* START *

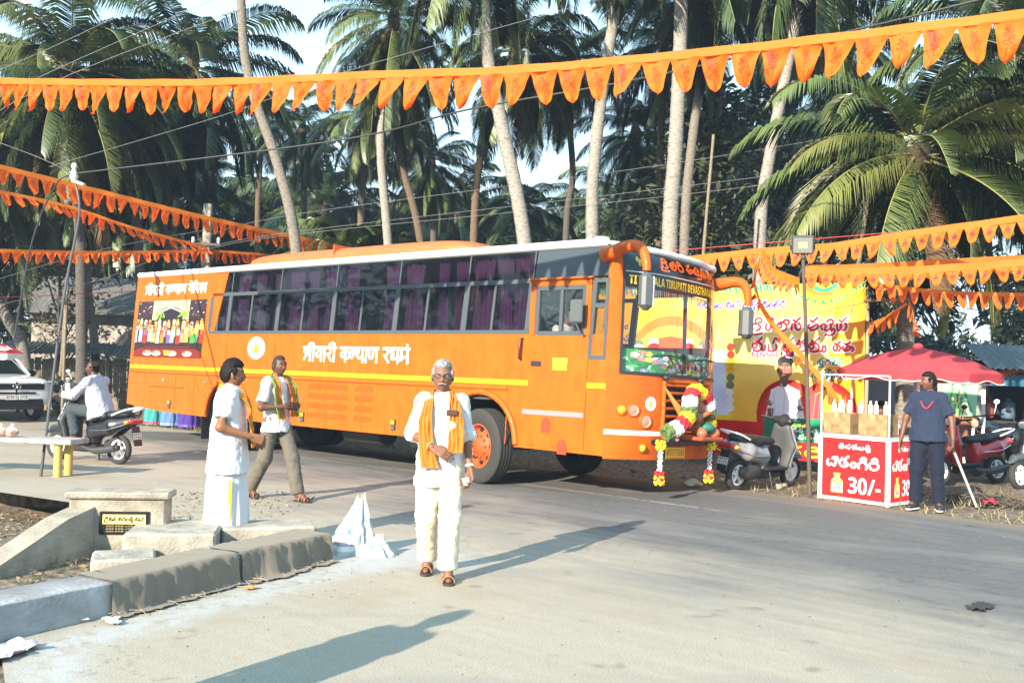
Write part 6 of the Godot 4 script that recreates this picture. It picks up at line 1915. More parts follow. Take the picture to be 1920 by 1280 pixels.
	for u in [0.35, 0.62]:
		var lm := thing("round_spot_lamp", "small round chromed lamp on the bumper shelf, %s of the winged figure" % ("left" if u < 0.5 else "right"), "lamp", w.origin)
		lm.basis = w.basis
		var p := front_at(u, 0.79, 0.12)
		var s1 := MB.new()
		s1.disc(p, 0.075, 0.05, 20, Basis(Vector3(1, 0, 0), Vector3(0, 0, 1), Vector3(0, -1, 0)), 0.012)
		part(lm, "housing", s1, mt("chrome", Color(0.75, 0.75, 0.76), 0.14, {"metal": 1.0}))
		var s2 := MB.new()
		s2.tube([p + Vector3(0, -0.07, 0), p + Vector3(0, -0.10, -0.01)], 0.015, 6)
		part(lm, "bracket", s2, mt("black_trim"))

# ------------------------------------------------------------------ left: parapet, kerb, hut, bench
func concrete(key: String, c: Color) -> StandardMaterial3D:
	return mt(key, c, 0.92, {"tex": ntex("conc", 0.012, 0.68, 1.0, 6, 512), "tri": 0.6, "bump": ntex("soilb", 0.08, 0.0, 1.0, 5), "bumps": 0.6})

func slab(a: Vector2, b: Vector2, w: float, h: float, bev := 0.02, y := 0.0) -> MB:
	# a block whose front edge runs from a to b on the ground, w deep towards the back-left
	var m := MB.new()
	var d := (b - a).normalized()
	var o := Vector2(d.y, -d.x)
	if o.x > 0: o = -o
	var c := (a + b) * 0.5 + o * w * 0.5
	m.box(Vector3(c.x, y + h * 0.5, c.y), Vector3(a.distance_to(b), h, w), Basis(Vector3(d.x, 0, d.y), Vector3.UP, Vector3(-d.y, 0, d.x)), bev)
	return m

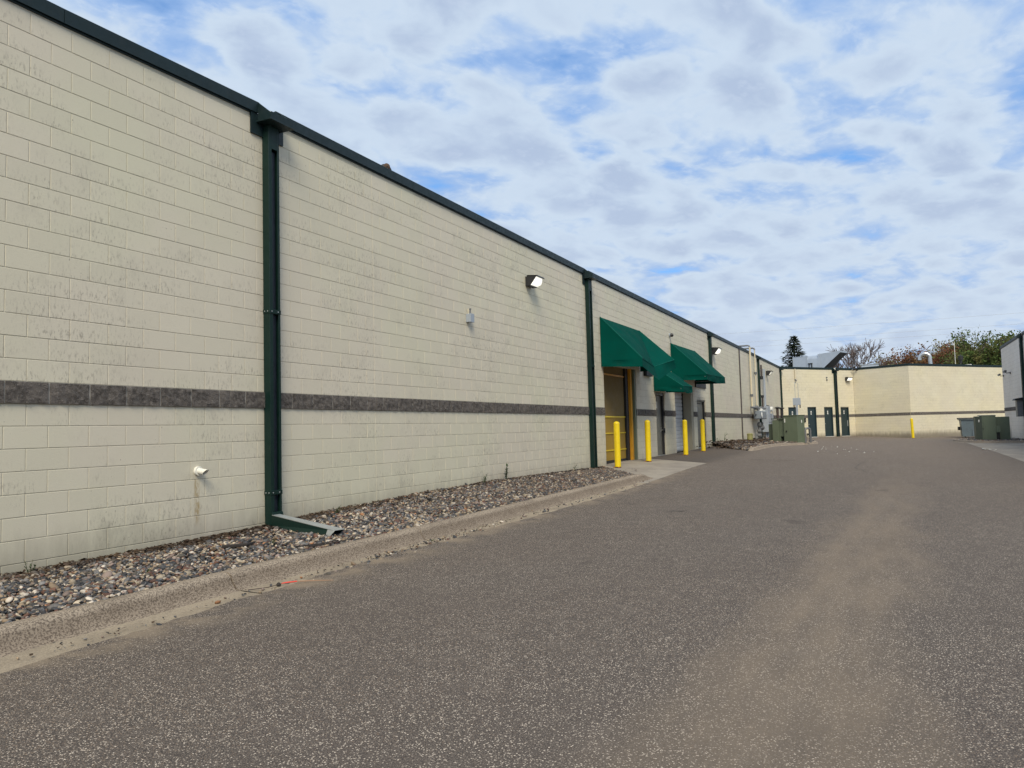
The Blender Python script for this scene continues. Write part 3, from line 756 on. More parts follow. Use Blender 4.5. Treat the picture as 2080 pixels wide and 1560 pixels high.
# doors of the far wall
def digit(fr, u, z, s, ch, mat, parent):
    """seven-stroke numeral standing proud of a plate"""
    segs = {'5': 'abgfcd'.replace('b', ''), '6': 'afgedc', '7': 'abc', '8': 'abcdefg'}[ch]
    m = MB(fr); t_ = s * .16; v0, v1 = -.080, -.077
    B = {'a': (0, s * .5, s - t_, s), 'g': (0, s * .5, s * .5 - t_ / 2, s * .5 + t_ / 2), 'd': (0, s * .5, 0, t_), 'f': (0, t_, s * .5, s), 'e': (0, t_, 0, s * .5),
         'b': (s * .5 - t_, s * .5, s * .5, s), 'c': (s * .5 - t_, s * .5, 0, s * .5)}
    for k in segs: a, b, c, e = B[k]; m.box(u + a, u + b, v0, v1, z + c, z + e)
    m.build('number', mat, parent)
for i, (a, b, z0, z1) in enumerate(OPEN_A):
    q = FA.p((a + b) / 2, 0, 0); zb = g(q.x, q.y)
    d = MB(FA); d.box(a + .05, b - .05, -.13, -.09, zb + .04, z1 - .05); door = d.build('back_door', M_DOORT, main)
    m = MB(FA); m.box(a + .008, a + .05, -.13, -.02, zb, z1 - .01); m.box(b - .05, b - .008, -.13, -.02, zb, z1 - .01); m.box(a + .05, b - .05, -.13, -.02, z1 - .05, z1 - .01); m.build('door_frame', M_DOORT, main)
    m = MB(FA); m.box(a, b, -.14, .02, zb - .05, zb + .03); m.build('door_sill', M_PLATE, main)
    uc = (a + b) / 2
    m = MB(FA); m.box(uc - .055, uc + .055, -.088, -.081, .60, .86); m.build('number_plate', M_PLATE, door)
    digit(FA, uc - .032, .66, .13, '5678'[i], M_DARK, door)
    m = MB(FA)
    if i < 2: m.box(a + .07, a + .22, -.085, -.04, -.14, -.11); m.cyl((a + .1, -.09, -.125), (a + .1, -.04, -.125), .02, 8)
    elif i == 2: m.box(a + .07, a + .16, -.085, -.05, -.14, -.10)
    else: m.box(b - .16, b - .10, -.085, -.05, -.35, .10); m.cyl((b - .13, -.09, -.1), (b - .13, -.03, -.1), .02, 8)
    m.build('handle', M_ZINC, door)

# grey building on the right
right = thing('neighbour_building', 'grey concrete block building end at the right edge with stone stripe', 'building', (50, -6.12, -1.3))
wall_body('wall', right, FR, 14, 53.5, -2, 4.08, [], M_JOINT3, depth=.3)
m = MB(); m.box(53.2, 53.5, -20, -6.426, -2, 4.08); m.box(14, 14.3, -20, -6.426, -2, 4.08); m.build('side_wall', M_JOINT3, right)
m = MB(); m.poly((14, -20, 3.75), (53.4, -20, 3.75), (53.4, -6.3, 3.75), (14, -6.3, 3.75)); m.build('roof', M_ROOF, right, fix=False)
band_mortar(right, FR, 14, 53.48, [])
BRt = block_list(14, 53.48, -9, 18, 2.0, [])
def score_r(b):
    if b[1] < 45.2 or b[3] < -1.25 or b[3] > 4.02: return -1
    return 1. / b[1]
add_blocks(right, FR, BRt, M_WALL3, 0, 21, score_r)
copings(right, FR, 14, 53.54, lambda u: 4.185, [(45.2, 45.62)], start=1.)


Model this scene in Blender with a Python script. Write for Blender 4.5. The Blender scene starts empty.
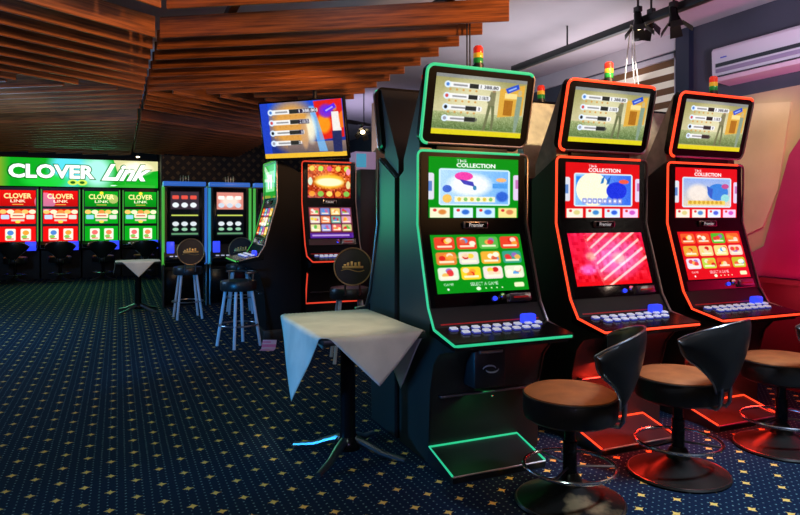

* END *

= What you should do =
The pictures in the entries should be left out; output everything else exactly.

= Exercise result =
Write part 6 of the Godot 4 script that recreates this picture. It picks up at line 1915. More parts follow. Take the picture to be 1920 by 1280 pixels.
	for u in [0.35, 0.62]:
		var lm := thing("round_spot_lamp", "small round chromed lamp on the bumper shelf, %s of the winged figure" % ("left" if u < 0.5 else "right"), "lamp", w.origin)
		lm.basis = w.basis
		var p := front_at(u, 0.79, 0.12)
		var s1 := MB.new()
		s1.disc(p, 0.075, 0.05, 20, Basis(Vector3(1, 0, 0), Vector3(0, 0, 1), Vector3(0, -1, 0)), 0.012)
		part(lm, "housing", s1, mt("chrome", Color(0.75, 0.75, 0.76), 0.14, {"metal": 1.0}))
		var s2 := MB.new()
		s2.tube([p + Vector3(0, -0.07, 0), p + Vector3(0, -0.10, -0.01)], 0.015, 6)
		part(lm, "bracket", s2, mt("black_trim"))

# ------------------------------------------------------------------ left: parapet, kerb, hut, bench
func concrete(key: String, c: Color) -> StandardMaterial3D:
	return mt(key, c, 0.92, {"tex": ntex("conc", 0.012, 0.68, 1.0, 6, 512), "tri": 0.6, "bump": ntex("soilb", 0.08, 0.0, 1.0, 5), "bumps": 0.6})

func slab(a: Vector2, b: Vector2, w: float, h: float, bev := 0.02, y := 0.0) -> MB:
	# a block whose front edge runs from a to b on the ground, w deep towards the back-left
	var m := MB.new()
	var d := (b - a).normalized()
	var o := Vector2(d.y, -d.x)
	if o.x > 0: o = -o
	var c := (a + b) * 0.5 + o * w * 0.5
	m.box(Vector3(c.x, y + h * 0.5, c.y), Vector3(a.distance_to(b), h, w), Basis(Vector3(d.x, 0, d.y), Vector3.UP, Vector3(-d.y, 0, d.x)), bev)
	return m

The Blender Python script for this scene continues. Write part 3, from line 756 on. More parts follow. Use Blender 4.5. Treat the picture as 2080 pixels wide and 1560 pixels high.
# doors of the far wall
def digit(fr, u, z, s, ch, mat, parent):
    """seven-stroke numeral standing proud of a plate"""
    segs = {'5': 'abgfcd'.replace('b', ''), '6': 'afgedc', '7': 'abc', '8': 'abcdefg'}[ch]
    m = MB(fr); t_ = s * .16; v0, v1 = -.080, -.077
    B = {'a': (0, s * .5, s - t_, s), 'g': (0, s * .5, s * .5 - t_ / 2, s * .5 + t_ / 2), 'd': (0, s * .5, 0, t_), 'f': (0, t_, s * .5, s), 'e': (0, t_, 0, s * .5),
         'b': (s * .5 - t_, s * .5, s * .5, s), 'c': (s * .5 - t_, s * .5, 0, s * .5)}
    for k in segs: a, b, c, e = B[k]; m.box(u + a, u + b, v0, v1, z + c, z + e)
    m.build('number', mat, parent)
for i, (a, b, z0, z1) in enumerate(OPEN_A):
    q = FA.p((a + b) / 2, 0, 0); zb = g(q.x, q.y)
    d = MB(FA); d.box(a + .05, b - .05, -.13, -.09, zb + .04, z1 - .05); door = d.build('back_door', M_DOORT, main)
    m = MB(FA); m.box(a + .008, a + .05, -.13, -.02, zb, z1 - .01); m.box(b - .05, b - .008, -.13, -.02, zb, z1 - .01); m.box(a + .05, b - .05, -.13, -.02, z1 - .05, z1 - .01); m.build('door_frame', M_DOORT, main)
    m = MB(FA); m.box(a, b, -.14, .02, zb - .05, zb + .03); m.build('door_sill', M_PLATE, main)
    uc = (a + b) / 2
    m = MB(FA); m.box(uc - .055, uc + .055, -.088, -.081, .60, .86); m.build('number_plate', M_PLATE, door)
    digit(FA, uc - .032, .66, .13, '5678'[i], M_DARK, door)
    m = MB(FA)
    if i < 2: m.box(a + .07, a + .22, -.085, -.04, -.14, -.11); m.cyl((a + .1, -.09, -.125), (a + .1, -.04, -.125), .02, 8)
    elif i == 2: m.box(a + .07, a + .16, -.085, -.05, -.14, -.10)
    else: m.box(b - .16, b - .10, -.085, -.05, -.35, .10); m.cyl((b - .13, -.09, -.1), (b - .13, -.03, -.1), .02, 8)
    m.build('handle', M_ZINC, door)

# grey building on the right
right = thing('neighbour_building', 'grey concrete block building end at the right edge with stone stripe', 'building', (50, -6.12, -1.3))
wall_body('wall', right, FR, 14, 53.5, -2, 4.08, [], M_JOINT3, depth=.3)
m = MB(); m.box(53.2, 53.5, -20, -6.426, -2, 4.08); m.box(14, 14.3, -20, -6.426, -2, 4.08); m.build('side_wall', M_JOINT3, right)
m = MB(); m.poly((14, -20, 3.75), (53.4, -20, 3.75), (53.4, -6.3, 3.75), (14, -6.3, 3.75)); m.build('roof', M_ROOF, right, fix=False)
band_mortar(right, FR, 14, 53.48, [])
BRt = block_list(14, 53.48, -9, 18, 2.0, [])
def score_r(b):
    if b[1] < 45.2 or b[3] < -1.25 or b[3] > 4.02: return -1
    return 1. / b[1]
add_blocks(right, FR, BRt, M_WALL3, 0, 21, score_r)
copings(right, FR, 14, 53.54, lambda u: 4.185, [(45.2, 45.62)], start=1.)


Model this scene in Blender with a Python script. Write for Blender 4.5. The Blender scene starts empty.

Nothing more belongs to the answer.